Professor Teodori, il faccia a faccia televisivo tra Joe Biden e il suo sfidante Donald Trump, sena il crepuscolo del presidente in carica?
Ormai il crepuscolo è molto chiaro. Lo fotografa bene il titolo di prima pagina del New York Times che dice che i Democratici devono pensare a rimpiazzare Biden. E il NYT è un giornale che sostiene apertamente i Democratici. Una cosa simile l’ha scritta il Washington Post, il che significa che quello che prima veniva mormorato, a questo punto viene detto apertamente da tutti i suoi sostenitori: Biden non ce la fa. Quel dibattito è stato una triste, per certi versi drammatica, impietosa prova del nove per Joe Biden.

A proposito del New York Times. “Ho guardato il dibattito Biden-Trump da solo in una camera d’albergo di Lisbona e mi ha fatto piangere. Non riesco a ricordare un momento più straziante nella politica della campagna presidenziale americana nella mia vita, proprio per ciò che ha rivelato: Joe Biden, un brav’uomo e un buon presidente, non può candidarsi per la rielezione. E Donald Trump, un uomo malvagio e un presidente meschino, non ha imparato e non ha dimenticato nulla”. E’ l’incipit dell’editoriale di Thomas Friedma sul NYT. Per poi concludere: “Finora ero pronto a concedere a Biden il beneficio del dubbio, perché nelle occasioni in cui mi sono confrontato con lui a tu per tu, l’ho trovato all’altezza del compito. È chiaro che non lo è più. La sua famiglia e il suo staff dovevano saperlo. Da giorni sono rintanati a Camp David per prepararsi a questo importante dibattito. Se questa è la migliore performance che sono riusciti a ottenere da lui, è ora che Joe mantenga la dignità che merita e lasci il palco alla fine di questo mandato. Se lo farà, gli americani di tutti i giorni acclameranno Joe Biden per aver fatto ciò che Donald Trump non farebbe mai: mettere il Paese prima di se stesso. Se insisterà a candidarsi e perderà contro Trump, Biden e la sua famiglia – e il suo staff e i membri del partito che gli hanno permesso di farlo – non potranno mostrare la loro faccia. Meritano di meglio. L’America ha bisogno di meglio. Il mondo ha bisogno di meglio”.
Vi sono due ragioni perché siamo arrivati fin qui: la prima è politica.
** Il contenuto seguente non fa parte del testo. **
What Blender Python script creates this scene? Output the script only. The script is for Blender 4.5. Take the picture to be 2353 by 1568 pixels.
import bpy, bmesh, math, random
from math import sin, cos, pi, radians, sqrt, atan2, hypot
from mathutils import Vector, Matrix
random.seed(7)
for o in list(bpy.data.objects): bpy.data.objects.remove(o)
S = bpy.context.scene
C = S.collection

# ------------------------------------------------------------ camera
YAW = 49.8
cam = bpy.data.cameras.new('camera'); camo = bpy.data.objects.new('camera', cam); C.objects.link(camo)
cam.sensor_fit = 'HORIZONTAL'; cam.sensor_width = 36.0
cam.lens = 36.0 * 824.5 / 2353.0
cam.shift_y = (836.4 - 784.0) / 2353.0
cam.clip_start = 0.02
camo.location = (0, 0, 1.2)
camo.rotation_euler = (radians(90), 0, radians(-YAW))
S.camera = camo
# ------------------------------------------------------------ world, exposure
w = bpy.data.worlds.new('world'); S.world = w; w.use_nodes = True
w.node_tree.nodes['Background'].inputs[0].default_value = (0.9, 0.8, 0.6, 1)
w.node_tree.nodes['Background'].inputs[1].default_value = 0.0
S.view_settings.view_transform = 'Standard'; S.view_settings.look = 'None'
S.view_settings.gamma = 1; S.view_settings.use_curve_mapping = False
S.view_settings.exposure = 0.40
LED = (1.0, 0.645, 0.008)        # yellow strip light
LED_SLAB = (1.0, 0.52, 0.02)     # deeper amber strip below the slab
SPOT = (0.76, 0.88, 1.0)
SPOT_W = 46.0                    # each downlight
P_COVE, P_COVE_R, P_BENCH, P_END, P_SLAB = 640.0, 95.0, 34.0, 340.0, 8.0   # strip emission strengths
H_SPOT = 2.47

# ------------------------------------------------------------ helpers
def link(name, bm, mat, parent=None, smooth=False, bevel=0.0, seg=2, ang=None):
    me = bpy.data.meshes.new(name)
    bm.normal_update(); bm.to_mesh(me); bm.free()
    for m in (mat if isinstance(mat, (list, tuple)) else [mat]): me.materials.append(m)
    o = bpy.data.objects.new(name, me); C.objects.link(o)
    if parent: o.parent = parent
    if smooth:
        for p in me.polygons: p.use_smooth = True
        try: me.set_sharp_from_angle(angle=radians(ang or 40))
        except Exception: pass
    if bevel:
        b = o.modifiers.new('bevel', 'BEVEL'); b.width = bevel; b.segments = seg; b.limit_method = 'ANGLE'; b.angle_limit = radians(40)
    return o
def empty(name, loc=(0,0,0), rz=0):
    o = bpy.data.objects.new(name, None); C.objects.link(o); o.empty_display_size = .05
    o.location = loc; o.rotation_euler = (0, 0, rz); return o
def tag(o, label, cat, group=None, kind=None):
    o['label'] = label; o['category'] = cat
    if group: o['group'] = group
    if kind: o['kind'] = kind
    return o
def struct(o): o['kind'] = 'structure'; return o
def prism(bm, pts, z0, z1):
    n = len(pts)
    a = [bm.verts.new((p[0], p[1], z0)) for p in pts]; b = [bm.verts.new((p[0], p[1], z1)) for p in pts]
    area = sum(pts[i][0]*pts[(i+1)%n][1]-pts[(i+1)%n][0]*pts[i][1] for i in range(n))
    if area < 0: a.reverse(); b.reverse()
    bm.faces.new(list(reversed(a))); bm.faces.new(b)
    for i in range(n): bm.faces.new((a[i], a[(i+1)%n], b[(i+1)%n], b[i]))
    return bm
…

Biden era, almeno quest’anno perché non sono emersi altri con la stessa forza, l’unico capace, in campo democratico, di mettere insieme una coalizione di settori elettorali che poteva aspirare alla vittoria nelle presidenziali di novembre. Lui ha presa sulle minoranze di colore, sui bianchi democratici di centro e di sinistra, che già è una cosa difficile, sulle donne, con tutta la storia del diritto all’aborto. Biden riusciva a mettere insieme tutti questi segmenti elettorali, e per vincere un presidente deve cementare una coalizione. A questa coalizione vanno aggiunti i sindacati. Nei quattro stati oscillanti – Illinois, Wisconsin, Pennsylvania e Michigan- Biden riusciva a mettere assieme tutta questa capacità di attrazione. All’ultimo momento, chi è che trovano?

Un nome alternativo che circola sempre più insistentemente è quello di Gavin Newsom, il governatore della California.
Ci sono due-tre governatori che sembrano sulla rampa di lancio. Il problema, però, è della legittimazione di costoro. Bene o male, alle primarie democratiche hanno votato milioni di persone. A questo punto che fai, alla Convenzione dici ai milioni di persone che hanno mandato lì i loro delegati, quel voto, quell’indicazione non valgono più niente…Quello dell’investitura della candidatura, è un problema di legittimazione del candidato a livello federale. Finché era una cosa per cui si mettevano d’accordo le burocrazie di partito, tutto era più semplice, facevano una riunione e si mettevano d’accordo. In questo caso, con la diffusione generalizzata delle primarie, con la gente che viene chiamata a votare, con la mobilitazione degli attivisti che dura tutto un anno, è molto difficile dire, ad agosto, guardate abbiamo scherzato, quello più votato non è più il candidato. E poi c’è il fatto che Biden dovrebbe rinunciare apertamente. Non è che può essere destituito.

Come definirebbe Gavin Newsom?
Un democratico californiano. La California è uno stato a parte, con una storia, sono 40milioni di abitanti, non è uno stato qualsiasi. È uno stato con una personalità grossa, importante. In più, ormai la California è uno stato bilingue. Se è diventato governatore, significa che lui esercita anche una forte attrazione verso i latinos, il che non è cosa da poco.

Professor Teodori, che Trump è stato quello del dibattito televisivo?
Il solito Trump, aggressivo nei confronti dei democratici, martellante sui suoi mantra, mobilitante dell’agguerrito movimento Maga.